• [REQUIRED TASK] Write out the listing below again, precisely as it is given.
** Start RAW DATA **
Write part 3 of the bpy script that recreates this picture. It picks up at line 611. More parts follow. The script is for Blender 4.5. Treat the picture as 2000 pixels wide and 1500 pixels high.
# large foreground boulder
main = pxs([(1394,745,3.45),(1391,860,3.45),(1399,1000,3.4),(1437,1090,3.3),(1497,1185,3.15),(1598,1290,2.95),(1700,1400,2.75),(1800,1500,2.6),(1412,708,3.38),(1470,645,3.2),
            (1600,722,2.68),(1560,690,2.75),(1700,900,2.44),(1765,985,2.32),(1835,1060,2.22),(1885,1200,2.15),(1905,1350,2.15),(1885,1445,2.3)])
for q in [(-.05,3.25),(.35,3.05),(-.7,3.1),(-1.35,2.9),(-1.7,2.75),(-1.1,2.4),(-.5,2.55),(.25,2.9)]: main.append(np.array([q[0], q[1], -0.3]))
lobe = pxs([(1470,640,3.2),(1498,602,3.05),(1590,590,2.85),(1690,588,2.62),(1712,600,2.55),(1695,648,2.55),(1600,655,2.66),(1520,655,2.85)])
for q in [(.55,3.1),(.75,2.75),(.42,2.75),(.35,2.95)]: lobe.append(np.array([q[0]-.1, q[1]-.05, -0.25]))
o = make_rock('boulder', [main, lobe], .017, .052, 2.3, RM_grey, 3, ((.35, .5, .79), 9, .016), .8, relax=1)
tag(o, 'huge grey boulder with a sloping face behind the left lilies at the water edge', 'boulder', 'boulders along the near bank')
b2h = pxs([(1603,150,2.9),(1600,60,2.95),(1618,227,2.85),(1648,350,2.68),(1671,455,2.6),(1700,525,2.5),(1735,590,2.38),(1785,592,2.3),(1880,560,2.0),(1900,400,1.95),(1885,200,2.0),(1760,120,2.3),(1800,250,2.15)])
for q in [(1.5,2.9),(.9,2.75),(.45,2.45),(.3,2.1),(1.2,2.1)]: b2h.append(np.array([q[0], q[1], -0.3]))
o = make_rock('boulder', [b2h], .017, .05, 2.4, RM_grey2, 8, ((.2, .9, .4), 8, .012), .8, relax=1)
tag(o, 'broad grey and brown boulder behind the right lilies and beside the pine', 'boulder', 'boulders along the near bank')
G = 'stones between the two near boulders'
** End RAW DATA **
• [WRITTEN ANSWER]
Write part 3 of the bpy script that recreates this picture. It picks up at line 611. More parts follow. The script is for Blender 4.5. Treat the picture as 2000 pixels wide and 1500 pixels high.
# large foreground boulder
main = pxs([(1394,745,3.45),(1391,860,3.45),(1399,1000,3.4),(1437,1090,3.3),(1497,1185,3.15),(1598,1290,2.95),(1700,1400,2.75),(1800,1500,2.6),(1412,708,3.38),(1470,645,3.2),
            (1600,722,2.68),(1560,690,2.75),(1700,900,2.44),(1765,985,2.32),(1835,1060,2.22),(1885,1200,2.15),(1905,1350,2.15),(1885,1445,2.3)])
for q in [(-.05,3.25),(.35,3.05),(-.7,3.1),(-1.35,2.9),(-1.7,2.75),(-1.1,2.4),(-.5,2.55),(.25,2.9)]: main.append(np.array([q[0], q[1], -0.3]))
lobe = pxs([(1470,640,3.2),(1498,602,3.05),(1590,590,2.85),(1690,588,2.62),(1712,600,2.55),(1695,648,2.55),(1600,655,2.66),(1520,655,2.85)])
for q in [(.55,3.1),(.75,2.75),(.42,2.75),(.35,2.95)]: lobe.append(np.array([q[0]-.1, q[1]-.05, -0.25]))
o = make_rock('boulder', [main, lobe], .017, .052, 2.3, RM_grey, 3, ((.35, .5, .79), 9, .016), .8, relax=1)
tag(o, 'huge grey boulder with a sloping face behind the left lilies at the water edge', 'boulder', 'boulders along the near bank')
b2h = pxs([(1603,150,2.9),(1600,60,2.95),(1618,227,2.85),(1648,350,2.68),(1671,455,2.6),(1700,525,2.5),(1735,590,2.38),(1785,592,2.3),(1880,560,2.0),(1900,400,1.95),(1885,200,2.0),(1760,120,2.3),(1800,250,2.15)])
for q in [(1.5,2.9),(.9,2.75),(.45,2.45),(.3,2.1),(1.2,2.1)]: b2h.append(np.array([q[0], q[1], -0.3]))
o = make_rock('boulder', [b2h], .017, .05, 2.4, RM_grey2, 8, ((.2, .9, .4), 8, .012), .8, relax=1)
tag(o, 'broad grey and brown boulder behind the right lilies and beside the pine', 'boulder', 'boulders along the near bank')
G = 'stones between the two near boulders'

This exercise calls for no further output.